Crisis Management: Biden Enlists Help From South of the Border

As record numbers of migrants continue to cross the southern U.S. border, the Biden administration is taking a page out of the Trump playbook to get a handle on the situation. The White House recently announced new agreements with Mexico, Guatemala and Honduras for those nations to surge troops and resources to their borders, to stop migrants before they reach the U.S. President Trump had similar agreements in place, and they proved largely successful until President Biden undid them days after taking office.

The move to enlist help from south of the border may be a tacit admission by Team Biden that at least one Trump policy was effective and worth keeping. But this Biden version of the plan is already raising doubts. "The reason that the national guard deployment in Mexico under the Trump administration worked so well, was that it was done in conjunction with these other policies of Trump's," says Todd Bensman, senior fellow at the Center for Immigration Studies.

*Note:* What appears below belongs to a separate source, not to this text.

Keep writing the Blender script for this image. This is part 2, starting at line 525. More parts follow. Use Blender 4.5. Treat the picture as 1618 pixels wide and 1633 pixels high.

Those other Trump policies included remain in Mexico---which required asylum seekers to stay in Mexico while awaiting their hearing---along with increased deportations and stronger standards for claiming asylum. "The Biden administration got rid of those policies, and put in new policies that are incentivizing migrants to push through, and that's what is happening," says Bensman, who has visited the border several times and spoke with migrants about how they got here. "They're just flowing right under, over, through, in between (the troops), some of them are flying to Mexico City to avoid the national guard."

"So it's really sort of pointless, in my view, to have these big agreements without the Trump policies that made them work," continues Bensman.

Aside from the doubt about whether these agreements will work is the doubt about whether they even exist. Guatemala's president already pushed back on the Biden announcement, claiming "there is no document signed" with the U.S. related to border security.

Regardless, Bensman tells KTRH he doesn't believe the plan will work. "No, and I'm getting that from the migrants who've defeated it," he says.